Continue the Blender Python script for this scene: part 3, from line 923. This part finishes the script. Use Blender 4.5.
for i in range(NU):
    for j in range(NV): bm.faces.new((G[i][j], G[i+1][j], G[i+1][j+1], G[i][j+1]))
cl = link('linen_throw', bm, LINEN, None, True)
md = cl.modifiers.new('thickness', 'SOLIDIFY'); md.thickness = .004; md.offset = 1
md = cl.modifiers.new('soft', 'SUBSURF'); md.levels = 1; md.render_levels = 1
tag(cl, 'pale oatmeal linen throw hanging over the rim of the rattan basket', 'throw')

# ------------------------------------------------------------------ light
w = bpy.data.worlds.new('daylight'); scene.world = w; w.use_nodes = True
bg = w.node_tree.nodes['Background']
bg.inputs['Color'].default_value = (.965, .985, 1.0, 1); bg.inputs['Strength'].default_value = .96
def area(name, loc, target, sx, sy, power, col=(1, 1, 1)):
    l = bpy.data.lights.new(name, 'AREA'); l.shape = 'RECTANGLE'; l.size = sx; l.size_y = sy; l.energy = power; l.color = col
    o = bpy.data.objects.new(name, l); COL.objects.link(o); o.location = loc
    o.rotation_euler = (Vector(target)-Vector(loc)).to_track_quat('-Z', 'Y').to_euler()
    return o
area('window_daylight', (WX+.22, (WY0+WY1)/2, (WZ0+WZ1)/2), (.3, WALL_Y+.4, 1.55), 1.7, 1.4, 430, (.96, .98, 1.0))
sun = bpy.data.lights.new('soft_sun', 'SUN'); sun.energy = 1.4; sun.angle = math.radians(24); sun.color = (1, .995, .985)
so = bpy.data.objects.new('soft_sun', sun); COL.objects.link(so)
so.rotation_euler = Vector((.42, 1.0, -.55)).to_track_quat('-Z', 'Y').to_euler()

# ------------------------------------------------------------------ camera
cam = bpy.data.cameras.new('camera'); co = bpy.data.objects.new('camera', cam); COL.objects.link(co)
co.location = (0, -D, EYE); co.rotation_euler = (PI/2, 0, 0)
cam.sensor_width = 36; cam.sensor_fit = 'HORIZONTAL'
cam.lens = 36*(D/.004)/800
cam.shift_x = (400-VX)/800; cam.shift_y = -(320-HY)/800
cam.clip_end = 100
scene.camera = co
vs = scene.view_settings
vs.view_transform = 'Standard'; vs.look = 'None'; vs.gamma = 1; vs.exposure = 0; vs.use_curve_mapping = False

● ● ● ● ● ● ●

(Given instruction):
Everything from the first line through the line containing "tag(cl, 'pale oatmeal" should be quoted exactly, and nothing beyond it.

(Response):
Continue the Blender Python script for this scene: part 3, from line 923. This part finishes the script. Use Blender 4.5.
for i in range(NU):
    for j in range(NV): bm.faces.new((G[i][j], G[i+1][j], G[i+1][j+1], G[i][j+1]))
cl = link('linen_throw', bm, LINEN, None, True)
md = cl.modifiers.new('thickness', 'SOLIDIFY'); md.thickness = .004; md.offset = 1
md = cl.modifiers.new('soft', 'SUBSURF'); md.levels = 1; md.render_levels = 1
tag(cl, 'pale oatmeal linen throw hanging over the rim of the rattan basket', 'throw')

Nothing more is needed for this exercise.